Is this theorem true ?

Theorem: Assume R is a relation on a set A.The relation R partitions the elements of A into classes if and only if R is an equivalence relation.

My counter example is:

Let A = {1,2} and R = {(1,2),(2,1)} The class generated by 1 is {2} and the class generated by 2 is {1}. And {1} and {2} completely partition A but R is not reflexive.

Answer 1

I see the problem. Your definition of a class is the set of all things equivalent to a given element. Your class generates the partition $\{1\}, \{2\}$

Note that your relation, although it generates the class, is not an equivalence relation. The equivalence relation for your partition is $a$ is equivalent to $b$ if and only if $a=b$.

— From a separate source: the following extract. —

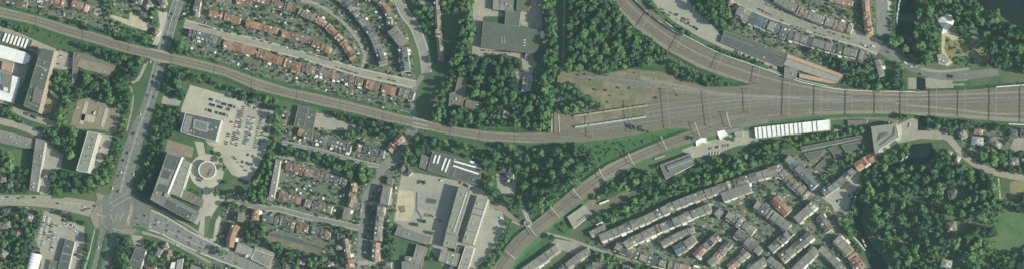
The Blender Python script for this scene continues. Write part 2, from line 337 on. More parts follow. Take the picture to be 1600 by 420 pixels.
PAVED = [  # name, outline, material
 ('factory_yard', [(-20, 34), (30, 52), (75, 72), (119, 88), (112, 108), (85, 112), (50, 80), (-20, 60)], 'concrete'),
 ('factory_yard', [(-20, 88), (46, 97), (40, 120), (20, 165), (-20, 158)], 'concrete'),
 ('courtyard', [(70, 222), (82, 230), (98, 240), (96, 262), (80, 266), (76, 303), (62, 303), (66, 265), (70, 240)], 'concrete'),
 ('car_park', [(122, 157), (140, 153), (188, 172), (182, 207), (150, 202), (108, 201), (116, 175)], 'brown_ground'),
 ('courtyard', [(156, 208), (176, 212), (168, 240), (152, 262), (142, 264), (140, 240)], 'concrete'),
 ('car_park', [(297, 133), (420, 168), (428, 175), (424, 195), (415, 235), (402, 262), (390, 283), (362, 272), (350, 255), (338, 245), (330, 232), (316, 212), (280, 190), (283, 170)], 'plaza'),
 ('footpath', [(304, 220), (318, 222), (322, 244), (312, 250)], 'plaza'), ('footpath', [(328, 246), (346, 222), (356, 205), (362, 215), (350, 240), (336, 252)], 'plaza'),
 ('footpath', [(314, 284), (332, 286), (335, 305), (350, 303), (352, 310), (338, 325), (326, 345), (321, 372), (333, 372), (337, 345), (342, 335), (346, 340), (334, 388), (312, 388), (308, 372), (313, 345), (306, 338), (312, 325), (318, 300)], 'plaza'),
 ('footpath', [(255, 150), (283, 158), (280, 166), (252, 162)], 'concrete'),
 ('brown_court', [(262, 217), (303, 230), (300, 246), (258, 236)], 'brown_ground'),
 ('schoolyard', [(628, 268), (655, 270), (735, 285), (757, 298), (765, 315), (765, 325), (785, 330), (790, 355), (780, 375), (765, 400), (735, 425), (700, 425), (660, 372), (615, 345), (622, 300)], 'concrete'),
 ('school_ground', [(737, -10), (769, -10), (768, 17), (790, 20), (788, 26), (756, 26), (752, 40), (750, 75), (737, 88), (740, 40)], 'concrete'), ('school_ground', [(814, 18), (830, -10), (844, -10), (848, 46), (830, 44), (814, 40)], 'concrete'), ('street', [(1447, 122), (1512, 124), (1506, 136), (1480, 146), (1449, 147)], 'brick_paving'), ('verge', [(1488, 127), (1518, 126), (1520, 131), (1488, 132)], 'verge'), ('verge', [(1490, 134), (1520, 133), (1518, 137), (1490, 139)], 'verge'),
 ('sandpit', [(622, 296), (646, 298), (648, 322), (640, 345), (618, 343)], 'sand'), ('playground', [(656, 298), (696, 302), (688, 330), (664, 328), (654, 322)], 'flat_light'),
 ('yard', [(1065, 214), (1180, 196), (1185, 222), (1150, 228), (1125, 238), (1085, 246), (1066, 236)], 'concrete'),
 ('street', [(1005, -20), (1060, -20), (1085, 15), (1105, 32), (1130, 60), (1180, 80), (1217, 100), (1214, 110), (1180, 94), (1130, 76), (1090, 57), (1050, 32), (1028, 13)], 'concrete'),
 ('quay_road', [(1367, -20), (1393, -20), (1394, 30), (1392, 52), (1370, 58)], 'road_grey'), ('quay_path', [(1386, -20), (1391, -20), (1392, 10), (1390, 30), (1388, 30)], 'sidewalk'),
 ('quay', [(1419, 122), (1432, 122), (1432, 150), (1419, 150)], 'brick_paving'), ('quay', [(1446, 122), (1472, 126), (1478, 146), (1447, 150)], 'brick_paving'),
 ('street', [(1400, 196), (1434, 180), (1434, 204), (1478, 204), (1490, 214), (1470, 218), (1440, 216), (1402, 224)], 'brick_paving'),
 ('bare_strip', [(866, 374), (882, 384), (832, 428), (812, 428)], 'brown_ground'), ('yard', [(908, 326), (922, 306), (938, 316), (980, 296), (985, 300), (935, 336), (925, 336)], 'tan_ground'),
 ('yard', [(866, 372), (900, 378), (922, 392), (905, 398), (862, 386)], 'brick_paving'),
 ('dealer_yard', [(70, 328), (132, 352), (130, 400), (118, 430), (66, 430), (62, 390), (54, 375)], 'concrete'),
 ('yard', [(486, 176), (508, 178), (560, 196), (556, 205), (520, 203), (488, 198)], 'concrete'), ('yard', [(203, 17), (212, 20), (229, 38), (231, 50), (198, 39), (172, 27), (173, 23), (202, 31)], 'sand'),
 ('yard', [(246, 16), (262, 20), (258, 50), (246, 72), (238, 70), (250, 40)], 'sidewalk'), ('sandpit', [(149, 14), (158, 14), (159, 22), (153, 26), (147, 22)], 'sand'),
 ('garage_yard', [(418, 367), (455, 376), (504, 392), (502, 399), (450, 384), (416, 374)], 'tan_ground'),
 ('school_drive', [(743, 74), (752, 74), (830, 88), (838, 100), (830, 118), (818, 118), (815, 92), (790, 86), (742, 88)], 'concrete'),
 ('turning_place', [(766, 318), (785, 316), (795, 330), (812, 345), (806, 346), (790, 336), (776, 326), (764, 326)], 'brown_ground'),
 ('forecourt', [(400, 418), (425, 400), (436, 404), (428, 428)], 'concrete'), ('forecourt', [(205, 366), (222, 368), (226, 380), (210, 384)], 'concrete'),
 ('yard', [(805, 112), (828, 112), (834, 126), (808, 124)], 'concrete'), ('yard', [(775, 270), (806, 285), (804, 306), (778, 300)], 'concrete'),
 ('yard', [(1584, 216), (1620, 214), (1620, 230), (1590, 236), (1576, 240)], 'brick_paving'), ('forecourt', [(1284, 308), (1338, 266), (1346, 270), (1344, 285), (1330, 310), (1325, 330), (1310, 345), (1300, 320)], 'concrete'),
 ('park_square', [(1466, 84), (1476, 82), (1486, 98), (1482, 104), (1466, 100)], 'sidewalk'), ('terrace_paving', [(1474, 50), (1488, 50), (1498, 54), (1496, 62), (1488, 64), (1482, 58), (1474, 56)], 'sand')]
for i, (n, p, m) in enumerate(PAVED): sheet(n, p, m, .07 + i * .002)

ROADS = [ # name, path, width, material, pavement width
 ('main_road', [(285, -20), (279, 0), (256, 75), (248, 105), (236, 150), (212, 215), (198, 260), (188, 300), (178, 330)], (17, 17, 18, 20, 20, 26, 30, 33), 'asphalt_main', 0),
 ('main_road', [(162, 352), (154, 385), (144, 425)], 9, 'asphalt', 0), ('main_road', [(180, 352), (172, 385), (164, 425)], (12, 13, 16), 'asphalt', 0),
 ('cycle_path', [(150, 352), (141, 390), (130, 425)], 2.5, 'sidewalk', 0),
 ('side_road', [(-20, 312), (60, 313), (110, 319), (165, 331)], (16, 17, 21, 27), 'brick_paving', 0),
 ('avenue', [(200, 332), (250, 349), (300, 376), (350, 398), (400, 418), (430, 432)], (32, 24, 20, 17, 15), 'road_grey', 2.5),
 ('cycle_path', [(212, 312), (250, 328), (300, 356), (340, 384)], 3.5, 'brick_paving', 0), ('cycle_path', [(222, 362), (260, 374), (300, 394), (330, 410)], 4, 'brick_paving', 0),
 ('street', [(288, 37), (320, 46), (350, 55), (372, 61), (400, 67), (440, 78), (480, 89), (520, 101), (560, 113), (600, 122), (650, 133)], 9, 'brick_paving', 2.2),
 ('street', [(616, -20), (622, -5), (632, 20), (648, 42), (656, 62), (663, 85), (667, 114)], 12, 'road_light', 2),
 ('lane', [(655, 4), (680, 10)], 6, 'concrete', 0), ('lane', [(470, 2), (490, 5), (508, 14), (525, 26), (545, 45), (562, 68), (570, 88), (566, 106)], 5, 'brick_paving', 0),
 ('street', [(440, 222), (500, 235), (560, 252), (592, 259)], 4, 'road_grey', 1), ('street', [(640, 200), (632, 222), (615, 246), (597, 262), (586, 285), (572, 305), (567, 330), (563, 370), (561, 425)], (9, 13, 14, 13, 9, 8, 8, 8), 'road_grey', 0),
 ('street', [(430, 243), (480, 252), (540, 275)], 4, 'brick_paving', 0),
 ('street', [(356, 308), (400, 322), (440, 327), (480, 338), (520, 346), (562, 355)], 6.5, 'road_grey', 1.2), ('lane', [(560, 410), (600, 408)], 7, 'concrete', 0),
 ('lane', [(-20, 184), (30, 197), (66, 211)], 10, 'concrete', 0), ('lane', [(18, 170), (50, 184), (90, 196)], 9, 'brick_paving', 0),
 ('street', [(1135, -16), (1200, 15), (1250, 33), (1300, 50), (1345, 63), (1375, 76)], (24, 22, 21, 20, 18), 'road_light', 2), ('street', [(1370, 72), (1400, 90), (1430, 106), (1470, 118), (1512, 118), (1560, 112)], (18, 15, 15, 13, 12), 'asphalt', 0),
 ('pavement', [(1440, 108), (1470, 112), (1514, 108)], 4, 'brick_paving', 0), ('lane', [(1150, 208), (1180, 197), (1250, 189), (1330, 184), (1375, 185), (1404, 192)], 6, 'tan_ground', 0),
 ('street', [(1462, 206), (1482, 216), (1500, 236), (1518, 252), (1545, 265), (1575, 273), (1625, 280)], 10, 'brick_paving', 0), ('lane', [(1404, 196), (1404, 214), (1384, 230), (1352, 252)], (8, 9, 6, 4), 'sidewalk', 0),
 ('quay_road', [(1338, 266), (1310, 285), (1288, 304)], 5, 'sidewalk', 0), ('footpath', [(828, 356), (860, 365), (893, 374), (930, 388), (960, 398), (1000, 408), (1060, 424)], 3.5, 'brick_paving', 0),
 ('footpath', [(800, 345), (828, 357)], 3, 'concrete', 0), ('park_path', [(1474, 54), (1474, 66), (1474, 82), (1486, 100)], 5, 'sand', 0), ('park_path', [(1471, 53), (1476, 46)], 4, 'sand', 0),
 ('park_path', [(1560, 278), (1563, 310)], 2.5, 'sand', 0), ('park_path', [(1563, 310), (1590, 308)], 2, 'drygrass', 0), ('park_path', [(1426, 310), (1446, 316)], 3, 'sand', 0), ('park_path', [(1398, 330), (1418, 336)], 3, 'drygrass', 0),
 ('park_path', [(1392, 352), (1415, 356)], 2.5, 'red_path', 0), ('park_path', [(1400, 376), (1418, 378)], 3, 'sand', 0), ('footpath', [(203, 135), (208, 150), (205, 175), (198, 205)], 2.5, 'concrete', 0),
 ('footpath', [(234, 88), (228, 100), (216, 124), (206, 130)], 5, 'concrete', 0), ('footpath', [(252, 195), (244, 220)], 2, 'concrete', 0), ('street', [(1226, 246), (1240, 262), (1272, 300)], 5, 'dark_paving', 0),
 ('street', [(940, 386), (985, 364), (1050, 334), (1110, 306), (1200, 274), (1225, 262)], 6, 'dark_paving', 0), ('street', [(1112, 290), (1124, 318), (1136, 330), (1170, 350), (1215, 388), (1240, 410)], 5, 'dark_paving', 0),
 ('street', [(1246, 348), (1210, 380), (1160, 425)], 5, 'dark_paving', 0), ('street', [(1276, 306), (1250, 330), (1246, 345)], 4, 'dark_paving', 0), ('street', [(1268, 380), (1232, 412)], 5, 'dark_paving', 0),
 ('lane', [(1284, 384), (1310, 402), (1330, 425)], 5, 'dark_paving', 0), ('quay_path', [(1332, 368), (1342, 378), (1352, 391)], 2.5, 'sidewalk', 0), ('lane', [(1310, 328), (1340, 333)], 8, 'brown_ground', 0),
 ('street', [(660, 118), (645, 150), (650, 200), (640, 215)], 8, 'road_grey', 0), ('lane', [(1000, 236), (1040, 224), (1068, 216)], 5, 'tan_ground', 0), ('footpath', [(816, 320), (826, 345)], (6, 7), 'concrete', 0), ('footpath', [(883, -20), (881, 55), (879, 110), (875, 135), (868, 176)], 3, 'concrete', 0)]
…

The theorem states that a partition is the same as an equivalence relation. It does not say that if any relation generates a partition then that relation is an equivalence relation. In fact there are two separate theorems:

1. If $R$ is an equivalence relation on a non-empty set $A$ then the set of equivalence classes forms a partition of $A$.
2. Given a partition $P=\{A_1,\dots, A_n\}$ then the relation induced by the partition, $x$ is equivalent to $y$ if and only if $x$ and $y$ are in the same $A_i$, is an equivalence relation.

Therefore, the theorem that you wrote is incorrect.